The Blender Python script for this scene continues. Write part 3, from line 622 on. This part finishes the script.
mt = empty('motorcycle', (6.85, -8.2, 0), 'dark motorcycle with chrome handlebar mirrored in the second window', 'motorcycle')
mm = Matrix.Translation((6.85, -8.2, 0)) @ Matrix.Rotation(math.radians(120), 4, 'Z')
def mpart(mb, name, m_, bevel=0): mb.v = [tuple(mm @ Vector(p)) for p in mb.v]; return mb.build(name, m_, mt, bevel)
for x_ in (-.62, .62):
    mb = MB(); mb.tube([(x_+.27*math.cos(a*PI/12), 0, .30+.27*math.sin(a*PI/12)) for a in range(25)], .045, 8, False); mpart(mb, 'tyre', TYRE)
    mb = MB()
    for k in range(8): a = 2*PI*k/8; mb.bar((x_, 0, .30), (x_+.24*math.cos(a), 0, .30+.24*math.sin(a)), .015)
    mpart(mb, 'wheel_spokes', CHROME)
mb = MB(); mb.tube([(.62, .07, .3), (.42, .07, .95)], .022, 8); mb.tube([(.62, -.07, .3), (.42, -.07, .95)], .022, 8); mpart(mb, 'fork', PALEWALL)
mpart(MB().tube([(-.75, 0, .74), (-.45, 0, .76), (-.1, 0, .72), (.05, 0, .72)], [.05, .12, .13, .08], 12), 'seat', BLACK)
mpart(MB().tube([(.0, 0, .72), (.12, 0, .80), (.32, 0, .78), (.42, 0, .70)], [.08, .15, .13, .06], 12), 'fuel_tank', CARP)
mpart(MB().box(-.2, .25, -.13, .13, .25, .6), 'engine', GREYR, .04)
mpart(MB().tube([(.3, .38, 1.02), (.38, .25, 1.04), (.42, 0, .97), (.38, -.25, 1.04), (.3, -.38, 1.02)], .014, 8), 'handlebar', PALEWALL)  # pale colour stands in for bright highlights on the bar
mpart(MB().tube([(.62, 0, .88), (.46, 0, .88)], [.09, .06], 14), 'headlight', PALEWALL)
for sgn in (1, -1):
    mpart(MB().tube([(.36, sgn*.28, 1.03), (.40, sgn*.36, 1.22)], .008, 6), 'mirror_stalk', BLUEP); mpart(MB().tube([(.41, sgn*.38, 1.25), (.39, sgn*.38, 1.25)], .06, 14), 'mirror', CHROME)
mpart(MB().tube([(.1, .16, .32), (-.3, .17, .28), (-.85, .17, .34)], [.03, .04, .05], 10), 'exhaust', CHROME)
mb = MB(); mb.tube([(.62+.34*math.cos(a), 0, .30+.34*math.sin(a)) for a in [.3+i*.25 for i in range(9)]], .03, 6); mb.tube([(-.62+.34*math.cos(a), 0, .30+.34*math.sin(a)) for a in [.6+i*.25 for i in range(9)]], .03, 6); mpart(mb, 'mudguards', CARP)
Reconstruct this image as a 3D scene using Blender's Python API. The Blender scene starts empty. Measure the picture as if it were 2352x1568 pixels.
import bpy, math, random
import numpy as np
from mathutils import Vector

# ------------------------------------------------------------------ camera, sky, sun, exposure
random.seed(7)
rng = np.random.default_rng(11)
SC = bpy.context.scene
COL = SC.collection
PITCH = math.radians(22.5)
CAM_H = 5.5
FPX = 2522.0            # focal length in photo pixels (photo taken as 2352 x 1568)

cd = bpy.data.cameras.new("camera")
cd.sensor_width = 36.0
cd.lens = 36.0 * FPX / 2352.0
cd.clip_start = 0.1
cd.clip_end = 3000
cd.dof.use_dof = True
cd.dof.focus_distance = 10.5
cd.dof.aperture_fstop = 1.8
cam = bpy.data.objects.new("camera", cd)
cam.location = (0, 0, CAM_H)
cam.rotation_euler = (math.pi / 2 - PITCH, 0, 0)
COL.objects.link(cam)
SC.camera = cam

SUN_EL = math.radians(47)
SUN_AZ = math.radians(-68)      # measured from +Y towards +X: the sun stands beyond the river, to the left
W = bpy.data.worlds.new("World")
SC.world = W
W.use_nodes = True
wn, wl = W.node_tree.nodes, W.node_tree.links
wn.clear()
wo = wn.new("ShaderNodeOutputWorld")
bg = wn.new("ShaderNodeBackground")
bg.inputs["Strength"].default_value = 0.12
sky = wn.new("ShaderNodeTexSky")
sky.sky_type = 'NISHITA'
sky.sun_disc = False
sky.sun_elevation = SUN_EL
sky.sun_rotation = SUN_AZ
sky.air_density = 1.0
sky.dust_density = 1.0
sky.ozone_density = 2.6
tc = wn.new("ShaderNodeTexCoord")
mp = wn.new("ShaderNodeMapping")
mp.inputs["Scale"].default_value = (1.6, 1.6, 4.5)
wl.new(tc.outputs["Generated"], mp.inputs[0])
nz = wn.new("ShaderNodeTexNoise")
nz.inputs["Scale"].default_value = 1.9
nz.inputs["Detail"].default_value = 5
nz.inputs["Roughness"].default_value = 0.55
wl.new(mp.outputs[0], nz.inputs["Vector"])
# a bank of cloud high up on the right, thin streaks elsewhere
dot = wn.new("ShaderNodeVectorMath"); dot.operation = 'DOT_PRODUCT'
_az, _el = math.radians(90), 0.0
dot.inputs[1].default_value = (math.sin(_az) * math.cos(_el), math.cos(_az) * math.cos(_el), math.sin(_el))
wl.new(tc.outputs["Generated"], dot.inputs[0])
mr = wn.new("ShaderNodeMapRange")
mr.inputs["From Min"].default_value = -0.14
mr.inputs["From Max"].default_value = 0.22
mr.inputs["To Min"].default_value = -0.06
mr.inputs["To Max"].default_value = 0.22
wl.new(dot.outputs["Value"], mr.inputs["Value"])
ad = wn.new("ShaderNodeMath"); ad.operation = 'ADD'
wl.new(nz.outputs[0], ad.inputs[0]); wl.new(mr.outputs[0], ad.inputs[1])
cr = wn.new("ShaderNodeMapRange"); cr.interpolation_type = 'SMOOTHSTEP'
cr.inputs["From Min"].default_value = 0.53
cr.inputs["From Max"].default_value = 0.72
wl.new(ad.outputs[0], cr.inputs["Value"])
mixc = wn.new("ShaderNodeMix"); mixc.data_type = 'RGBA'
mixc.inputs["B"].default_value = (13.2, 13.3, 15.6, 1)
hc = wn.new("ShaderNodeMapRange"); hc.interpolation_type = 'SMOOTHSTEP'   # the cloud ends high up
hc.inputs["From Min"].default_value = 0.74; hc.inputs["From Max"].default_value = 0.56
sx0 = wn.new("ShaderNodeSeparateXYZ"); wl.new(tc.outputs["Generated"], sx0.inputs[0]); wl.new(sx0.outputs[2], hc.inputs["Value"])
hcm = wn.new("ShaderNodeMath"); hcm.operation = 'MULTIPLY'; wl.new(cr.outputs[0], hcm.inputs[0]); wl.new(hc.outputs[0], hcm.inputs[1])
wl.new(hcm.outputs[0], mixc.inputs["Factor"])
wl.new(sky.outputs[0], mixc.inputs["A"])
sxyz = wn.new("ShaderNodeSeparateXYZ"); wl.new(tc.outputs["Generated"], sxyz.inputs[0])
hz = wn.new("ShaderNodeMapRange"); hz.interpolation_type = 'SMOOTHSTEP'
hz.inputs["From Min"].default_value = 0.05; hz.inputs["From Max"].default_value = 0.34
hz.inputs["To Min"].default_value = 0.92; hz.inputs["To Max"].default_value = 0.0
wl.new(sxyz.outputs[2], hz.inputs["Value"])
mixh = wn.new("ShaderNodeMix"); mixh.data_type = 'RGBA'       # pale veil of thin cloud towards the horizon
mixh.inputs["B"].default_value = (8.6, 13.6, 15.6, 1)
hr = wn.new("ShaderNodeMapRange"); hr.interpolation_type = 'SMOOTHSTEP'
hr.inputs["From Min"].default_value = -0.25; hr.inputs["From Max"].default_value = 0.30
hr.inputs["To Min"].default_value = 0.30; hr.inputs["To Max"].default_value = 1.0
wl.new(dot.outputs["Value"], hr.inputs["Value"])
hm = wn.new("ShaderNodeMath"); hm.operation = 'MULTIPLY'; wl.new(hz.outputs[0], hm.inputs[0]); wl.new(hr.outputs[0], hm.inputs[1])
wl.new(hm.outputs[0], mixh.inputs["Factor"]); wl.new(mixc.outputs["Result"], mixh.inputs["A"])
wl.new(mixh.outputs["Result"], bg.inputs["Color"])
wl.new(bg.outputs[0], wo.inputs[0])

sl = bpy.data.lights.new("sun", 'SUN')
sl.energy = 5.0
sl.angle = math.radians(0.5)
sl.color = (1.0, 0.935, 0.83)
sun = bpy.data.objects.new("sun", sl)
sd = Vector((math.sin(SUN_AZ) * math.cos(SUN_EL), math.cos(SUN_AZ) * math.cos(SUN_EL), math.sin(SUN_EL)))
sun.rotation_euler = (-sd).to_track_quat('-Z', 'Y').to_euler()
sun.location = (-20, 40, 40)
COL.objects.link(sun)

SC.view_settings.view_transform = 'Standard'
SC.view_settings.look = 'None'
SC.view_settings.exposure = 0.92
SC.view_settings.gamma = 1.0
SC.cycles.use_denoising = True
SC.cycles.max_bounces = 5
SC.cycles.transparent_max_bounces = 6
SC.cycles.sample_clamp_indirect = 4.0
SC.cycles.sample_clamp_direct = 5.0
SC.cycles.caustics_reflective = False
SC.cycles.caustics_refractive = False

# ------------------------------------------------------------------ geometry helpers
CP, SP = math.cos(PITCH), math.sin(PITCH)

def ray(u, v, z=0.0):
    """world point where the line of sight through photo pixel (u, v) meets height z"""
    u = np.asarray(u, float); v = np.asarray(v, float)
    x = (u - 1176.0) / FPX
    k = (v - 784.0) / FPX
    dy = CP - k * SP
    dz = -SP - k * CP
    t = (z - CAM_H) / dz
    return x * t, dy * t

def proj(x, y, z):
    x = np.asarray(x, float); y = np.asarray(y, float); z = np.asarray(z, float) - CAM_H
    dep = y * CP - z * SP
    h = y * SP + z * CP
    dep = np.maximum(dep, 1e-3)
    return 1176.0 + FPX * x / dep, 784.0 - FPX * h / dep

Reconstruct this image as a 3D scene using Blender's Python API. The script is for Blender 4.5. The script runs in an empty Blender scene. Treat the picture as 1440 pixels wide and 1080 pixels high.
--- --- ---
Instructions to follow
Copy each line of the listing that includes "Blender".

Answer for this exercise
The Blender Python script for this scene continues. Write part 3, from line 622 on. This part finishes the script.
Reconstruct this image as a 3D scene using Blender's Python API. The Blender scene starts empty. Measure the picture as if it were 2352x1568 pixels.
Reconstruct this image as a 3D scene using Blender's Python API. The script is for Blender 4.5. The script runs in an empty Blender scene. Treat the picture as 1440 pixels wide and 1080 pixels high.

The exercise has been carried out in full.